Inside Pakistan’s War on Baloch Students

Dilshad Baluch

Late one March night, a group of Baloch students were startled by a forceful knock on the door of their shared flat in Islamabad’s I-10 sector. A number of men in plain clothes entered without warning or warrants. One of them instructed the others: “Humiliate these Baloch students and torture them like this.”

The harassment in Islamabad had been escalating for months. “They come late at night, enter our flat without permission, and make those remarks right in front of us,” said one student, whose name has been withheld for security reasons. “They follow us constantly in their Vigo vehicles, the kind everyone recognizes as used by state agencies. Whether we go to university or just out for tea, they follow us the entire way.”

He described one incident where two friends were followed from a café: “As soon as they reached our flat, the Vigo came right up to the building, then turned around and left.”

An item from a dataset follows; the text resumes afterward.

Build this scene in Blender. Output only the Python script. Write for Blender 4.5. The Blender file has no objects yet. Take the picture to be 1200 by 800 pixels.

These are not just rare incidents. Many Baloch students living in cities like Islamabad and across Punjab face constant harassment, racial profiling, and state-led intimidation. For them, going to university has become a continuous struggle to stay safe and continue their education.

A Targeted Minority: Repression of Baloch Students Across Pakistan

Resource-rich Balochistan is home to the Baloch people, who have endured decades of political exclusion, economic hardship, and violent crackdowns by the Pakistani state. While Balochistan is widely known for enforced disappearances and extrajudicial killings, far less attention is given to how this repression has extended beyond its borders into classrooms, hostels, and city streets across Pakistan.

In Punjab and Islamabad, the country’s academic and administrative centers, Baloch students face systematic targeting under the guise of national security. Accused of harboring anti-state views or links to Baloch armed organizations, they endure constant surveillance, racial profiling, public harassment, false charges, and threats of abduction.